Skip all pictures, then copy the lines from the start of the data through the line with "def S(px, Y): return px*Y/F", keeping both ends.

• • • • • • •

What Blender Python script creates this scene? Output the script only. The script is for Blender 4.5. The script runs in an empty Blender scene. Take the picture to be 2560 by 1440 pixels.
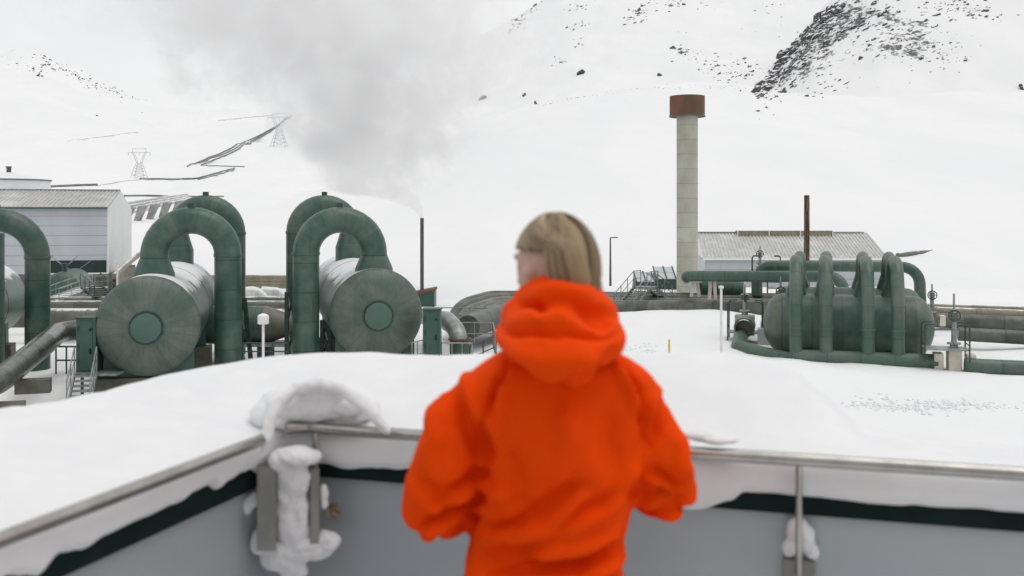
import bpy, bmesh, math, random
import numpy as np
from mathutils import Vector, Matrix
random.seed(7); RNG = np.random.default_rng(7)
F, HOR, ZC = 2489.0, 540.0, 6.8
PI = math.pi
scene = bpy.context.scene
COL = scene.collection
def P(px, py, Y): return Vector(((px-1280)/F*Y, Y, ZC+(HOR-py)/F*Y))
def S(px, Y): return px*Y/F

# ------------------------------------------------------------------ mesh builder
class MB:
    def __init__(s): s.v=[]; s.f=[]; s.uv=[]
    def grid(s, rings, uvs, closed=True, cap0=False, cap1=False):
        base=len(s.v); n=len(rings[0])
        for r in rings: s.v.extend([tuple(p) for p in r])
        m = n if closed else n-1
        for i in range(len(rings)-1):
            for j in range(m):
                k=(j+1)%n
                s.f.append((base+i*n+j, base+i*n+k, base+(i+1)*n+k, base+(i+1)*n+j))
                u0=j/n; u1=(j+1)/n
                s.uv.append(((u0,uvs[i]),(u1,uvs[i]),(u1,uvs[i+1]),(u0,uvs[i+1])))
        if cap0:
            s.f.append(tuple(base+j for j in range(n))[::-1]); s.uv.append(((0.5,uvs[0]+.4),)*n)
        if cap1:
            o=base+(len(rings)-1)*n
            s.f.append(tuple(o+j for j in range(n))); s.uv.append(((0.5,uvs[-1]+.4),)*n)
        return s
    def tube(s, pts, r, seg=16, cap=True, vs=None, squash=None):
        pts=[Vector(p) for p in pts]; n=len(pts)
        rad = r if isinstance(r,(list,tuple)) else [r]*n
        T=[]
        for i in range(n):
            a=pts[max(0,i-1)]; b=pts[min(n-1,i+1)]
            t=(b-a); T.append(t.normalized() if t.length>1e-9 else Vector((0,0,1)))
        up=Vector((0,0,1)) if abs(T[0].z)<.9 else Vector((0,-1,0))
        x=up.cross(T[0]).normalized()
        rings=[]; uv=[]; L=0
        for i in range(n):
            if i: L+=(pts[i]-pts[i-1]).length
            x=(x-T[i]*x.dot(T[i])).normalized(); y=T[i].cross(x)
            rings.append([pts[i]+(x*math.cos(2*PI*j/seg)+y*math.sin(2*PI*j/seg))*rad[i] for j in range(seg)])
            uv.append(vs[i] if vs else L)
        return s.grid(rings,uv,True,cap,cap)
    def lathe(s, prof, o, ax, seg=40, cap0=False, cap1=False):
        o=Vector(o); ax=Vector(ax).normalized()
        up=Vector((0,0,1)) if abs(ax.z)<.9 else Vector((0,-1,0))
        x=up.cross(ax).normalized(); y=ax.cross(x)
        rings=[];uv=[];L=0;pp=None
        for h,r in prof:
            if pp: L+=math.hypot(h-pp[0],r-pp[1])
            pp=(h,r); uv.append(L)
            rings.append([o+ax*h+(x*math.cos(2*PI*j/seg)+y*math.sin(2*PI*j/seg))*r for j in range(seg)])
        return s.grid(rings,uv,True,cap0,cap1)
    def hexa(s, c):
        b=len(s.v); s.v.extend([tuple(p) for p in c])
        for q in ((0,3,2,1),(4,5,6,7),(0,1,5,4),(1,2,6,5),(2,3,7,6),(3,0,4,7)):
            s.f.append(tuple(b+i for i in q)); s.uv.append(((0,0),(1,0),(1,1),(0,1)))
        return s
    def box(s, o, ex, ey, ez):
        """box from corner o along three edge vectors"""
        o,ex,ey,ez=Vector(o),Vector(ex),Vector(ey),Vector(ez)
        return s.hexa([o,o+ex,o+ex+ey,o+ey,o+ez,o+ex+ez,o+ex+ey+ez,o+ey+ez])
    def cbox(s, c, sx, sy, sz, rot=0):
        M=Matrix.Rotation(rot,3,'Z'); ex=M@Vector((sx,0,0)); ey=M@Vector((0,sy,0)); ez=Vector((0,0,sz))
        return s.box(Vector(c)-ex/2-ey/2-ez/2,ex,ey,ez)
    def beam(s, a, b, w, h=None):
        a,b=Vector(a),Vector(b); h=h or w; t=(b-a); up=Vector((0,0,1)) if abs(t.normalized().z)<.95 else Vector((1,0,0))
        x=t.cross(up).normalized(); y=x.cross(t).normalized()
        return s.box(a-x*w/2-y*h/2, x*w, t, y*h)
    def ell(s, c, rx, ry, rz, seg=20, rings=12, M=None):
        c=Vector(c); R=[]
        for i in range(rings+1):
            th=PI*i/rings; th=min(max(th,.02),PI-.02)
            ring=[]
            for j in range(seg):
                ph=-2*PI*j/seg
                p=Vector((rx*math.sin(th)*math.cos(ph),ry*math.sin(th)*math.sin(ph),rz*math.cos(th)))
                if M: p=M@p
                ring.append(c+p)
            R.append(ring)
        return s.grid(R,[i/rings for i in range(rings+1)],True,True,True)
    def mesh(s, name):
        me=bpy.data.meshes.new(name); me.from_pydata(s.v,[],s.f)
        uvl=me.uv_layers.new(name='UVMap')
        flat=[c for f in s.uv for p in f for c in p]
        if len(flat)==2*len(me.loops): uvl.data.foreach_set('uv',flat)
        return me
    def build(s, name, mat, parent=None, smooth=True, bevel=0):
        me=s.mesh(name)
        bm=bmesh.new(); bm.from_mesh(me); bmesh.ops.recalc_face_normals(bm,faces=bm.faces); bm.to_mesh(me); bm.free()
        if smooth:
            me.shade_smooth(); 
            me.set_sharp_from_angle(angle=math.radians(38))
        if mat: me.materials.append(mat)
        o=bpy.data.objects.new(name,me); COL.objects.link(o)
        if parent: o.parent=parent; o.matrix_parent_inverse=parent_inv(parent)
        if bevel:
            m=o.modifiers.new('bevel','BEVEL'); m.width=bevel; m.segments=2; m.limit_method='ANGLE'
        return o
def parent_inv(p):
    if p.type=="MESH": return Matrix.Identity(4)
    M=Matrix.Translation(p.location)
    q=p.parent
    while q: M=Matrix.Translation(q.location)@M; q=q.parent
    return M.inverted()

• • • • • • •

RESULT:
What Blender Python script creates this scene? Output the script only. The script is for Blender 4.5. The script runs in an empty Blender scene. Take the picture to be 2560 by 1440 pixels.
import bpy, bmesh, math, random
import numpy as np
from mathutils import Vector, Matrix
random.seed(7); RNG = np.random.default_rng(7)
F, HOR, ZC = 2489.0, 540.0, 6.8
PI = math.pi
scene = bpy.context.scene
COL = scene.collection
def P(px, py, Y): return Vector(((px-1280)/F*Y, Y, ZC+(HOR-py)/F*Y))
def S(px, Y): return px*Y/F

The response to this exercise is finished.